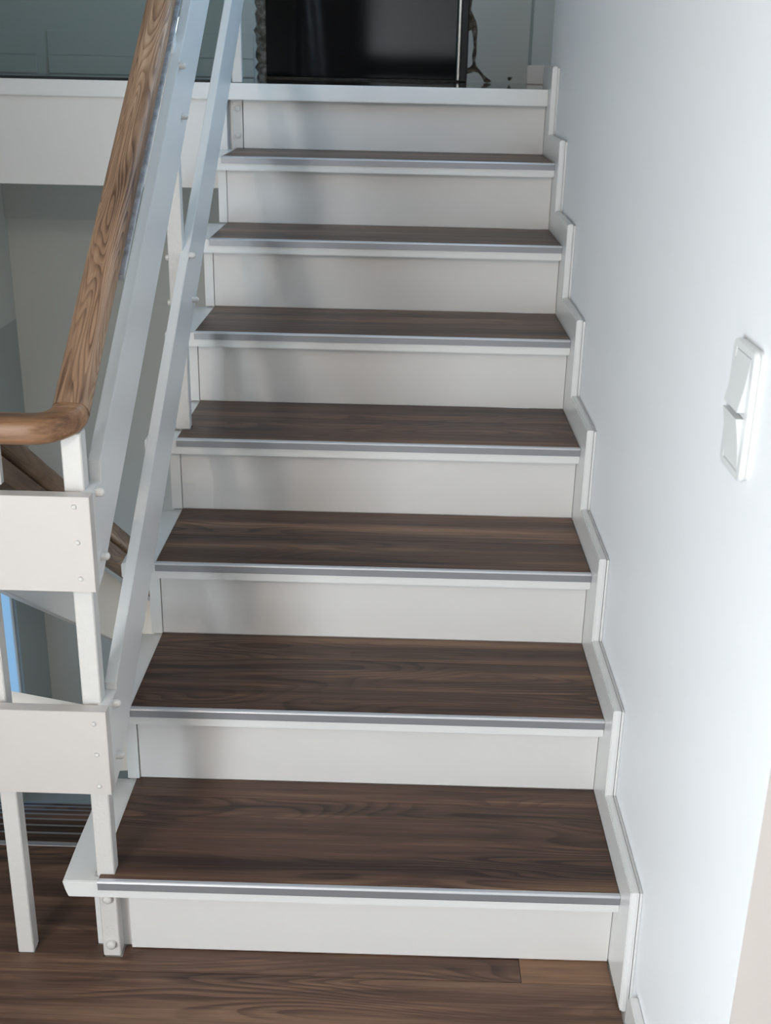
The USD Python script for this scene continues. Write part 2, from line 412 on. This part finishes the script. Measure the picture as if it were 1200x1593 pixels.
# pilaster and skirtings at the back of the landing
obj('trim', box(0.905, XRW, YB - 0.14, YB - 0.02, ZL, ZC, .003), 'landing_wall_paint', kind='structure')
obj('baseboard_back', box(0.892, XRW, YB - 0.155, YB - 0.14, ZL, ZL + .062, .003), 'white_gloss', kind='structure')
obj('baseboard_back', cat([box(XL, -0.855, YB - .034, YB - .02, ZL, ZL + .062, .003), box(-.815, -0.075, YB - .034, YB - .02, ZL, ZL + .062, .003)]), 'landing_wall_paint', kind='structure')
obj('trim', cat([box(XL, -0.855, YB - .027, YB - .0195, ZL + .063, ZL + .145, .002), box(-.815, -0.075, YB - .027, YB - .0195, ZL + .063, ZL + .145, .002)]), 'landing_wall_paint', kind='structure')

# stepped skirting along the right wall
prof = [(-0.085, 0.004)]
for i in range(1, 9):
    y = (i - 1) * G - 0.068
    prof += [(y, prof[-1][1] if i > 1 else 0.06), (y, i * H + 0.062)]
prof += [(2.028, ZL + 0.062), (2.028, ZL - 0.25), (0.25, 0.004)]
prof = [(-0.078, 0.004)] + prof[2:]
sk = obj('baseboard_right', prism(Polygon(prof), W, W + 0.0145, 'x', c=.004), 'white_gloss', kind='structure')
obj('back_strip', prism(Polygon(prof).buffer(-0.0035, join_style=2), W + 0.0146, XW, 'x', c=.0025), 'white_gloss', sk)
obj('baseboard_right', prism([(-0.4995, 0), (-0.095, 0), (-0.095, 0.046), (-0.112, 0.066), (-0.4995, 0.066)], XW - 0.0145, XW, 'x', c=.003), 'white_gloss', kind='structure')

# the windows of the room behind the camera, and dark panels added for reflections
d2 = obj('door', box(XL, 0.10, YF + .0, YF + .045, 0.002, 2.1, .004), 'dark_reflection_panel', kind='structure')  # unseen dark panel, added so the black door reflects something dark
obj('trim', box(0.105, 1.045, YF + .0, YF + .03, 0.0, 1.50, .004), 'dark_reflection_panel', kind='structure')  # lower dark panel, also added only for the black door reflection
wy0, wy1, wz0, wz1 = 0.40, 1.90, 1.80, 2.50
w = obj('window', cat([box(XW - .025, XW, wy0 - .05, wy0, wz0 - .05, wz1 + .05, .003), box(XW - .025, XW, wy1, wy1 + .05, wz0 - .05, wz1 + .05, .003),
                       box(XW - .025, XW, wy0, wy1, wz0 - .05, wz0, .003), box(XW - .025, XW, wy0, wy1, wz1, wz1 + .05, .003)]), 'white_gloss', kind='structure')
wy0, wy1, wz0, wz1 = -3.05, -1.75, 0.30, 1.70
w = obj('window', cat([box(XL, XL + .025, wy0 - .05, wy0, wz0 - .05, wz1 + .05, .003), box(XL, XL + .025, wy1, wy1 + .05, wz0 - .05, wz1 + .05, .003),
                       box(XL, XL + .025, wy0, wy1, wz0 - .05, wz0, .003), box(XL, XL + .025, wy0, wy1, wz1, wz1 + .05, .003)]), 'white_gloss', kind='structure')
# ------------------------------------------------------------------ the staircase
st = thing('staircase', 'white painted straight staircase with seven dark brown wood-look treads rising along the right wall', 'staircase')
NEWEL = (-0.0110, 0.0190, 0.0185, 0.0470)             # x0 x1 y0 y1
MIDP = (0.0000 - .012, 0.0190, 0.867, 0.8945)
TOPP = (-0.0155, 0.0125, YL + 0.032, YL + 0.058)
xl = [-.005, 0.0, .001, .002, .001, -.001, -.006]
seam = [0.245, 0.205, 0.150, 0.175, 0.225, 0.120, 0.190]
grow = lambda b, e: sbox(b[0] - e, b[2] - e, b[1] + e, b[3] + e)
for i in range(7):
    y0, z = i * G, (i + 1) * H
    yr = y0 + G + O                                   # face of the riser behind this tread
    board = sbox(-0.068, y0 + .0015, W - .0005, yr + 0.0)
    board = board.union(sbox(-0.020, yr - .001, W - .0005, yr + .012))
    if i == 0:
        board = Polygon([(-0.066, y0 + .004), (-0.062, y0 + .0015), (W - .0005, y0 + .0015), (W - .0005, yr + .012), (-0.02, yr + .012), (-0.02, yr), (-0.072, yr)])
    posts = [grow(NEWEL, .0006)] if i == 0 else [grow(MIDP, .0006)] if i == 3 else []
    for p in posts:
        board = board.difference(p)
    tmesh = prism(board, z - 0.036, z - 0.0035, 'z', c=.003)
    if i == 0:                                        # its free end is undercut
        bm = m3.Manifold(m3.Mesh(np.asarray(tmesh.vertices, np.float32), np.asarray(tmesh.faces, np.uint32)))
        bm = bm.trim_by_plane((1.0, 0.0, 0.33), (-0.0665 + 0.33 * (z - .006)) / math.hypot(1, .33))
        if not bm.is_empty():
            tmesh = tm(bm)
    tread = obj('tread', tmesh, 'white_gloss', st)
    # two vinyl planks cover the board
    ys = [y0 + 0.0035, y0 + seam[i], yr - .0006]
    for a, b in zip(ys[:-1], ys[1:]):
        p = sbox(xl[i], a + .0002, W - .0012, b - .0002)
        for q in posts:
            p = p.difference(q)
        if i == 0 and a < 0.1:
            p = p.difference(sbox(-.1, 0.018, 0.0, 0.1))
        if i == 0 and a > 0.1:
            pass
        if i == 3 and a < y0 + .1:
            p = p.difference(sbox(-.1, MIDP[2] - .001, MIDP[1] + .0006, MIDP[3] + .001))
        if p.geom_type == 'MultiPolygon':
            p = max(p.geoms, key=lambda g_: g_.area)
        obj('plank', prism(p, z - .0034, z, 'z', c=.0004), 'tread_wood', tread)
    # aluminium nosing: rounded front with a thin flange on the tread
    e = [(y0 - .0024, z - .0036), (y0 - .0026, z - .0026), (y0 - .0018, z - .0009), (y0 + .0002, z + .0005), (y0 + .0060, z + .0009), (y0 + .0066, z + .0001), (y0 + .0034, z + .0001),
         (y0 + .0034, z - .0033), (y0 + .0014, z - .0035), (y0 + .0014, z - .0036)]
    obj('nosing_edge', prism(e, xl[i] - .0006, W - .0006, 'x'), 'bright_aluminium', tread, label='bright rounded edge of the aluminium nosing')
    obj('nosing_face', box(xl[i] - .0006, W - .0006, y0 - .0021, y0 + .0013, z - .0172, z - .0037), 'aluminium', tread, label='grey front face of the aluminium nosing')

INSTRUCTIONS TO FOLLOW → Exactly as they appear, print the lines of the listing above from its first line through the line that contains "obj('trim', cat([box(XL, -0.855, YB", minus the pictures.

SOLVED EXERCISE →
The USD Python script for this scene continues. Write part 2, from line 412 on. This part finishes the script. Measure the picture as if it were 1200x1593 pixels.
# pilaster and skirtings at the back of the landing
obj('trim', box(0.905, XRW, YB - 0.14, YB - 0.02, ZL, ZC, .003), 'landing_wall_paint', kind='structure')
obj('baseboard_back', box(0.892, XRW, YB - 0.155, YB - 0.14, ZL, ZL + .062, .003), 'white_gloss', kind='structure')
obj('baseboard_back', cat([box(XL, -0.855, YB - .034, YB - .02, ZL, ZL + .062, .003), box(-.815, -0.075, YB - .034, YB - .02, ZL, ZL + .062, .003)]), 'landing_wall_paint', kind='structure')
obj('trim', cat([box(XL, -0.855, YB - .027, YB - .0195, ZL + .063, ZL + .145, .002), box(-.815, -0.075, YB - .027, YB - .0195, ZL + .063, ZL + .145, .002)]), 'landing_wall_paint', kind='structure')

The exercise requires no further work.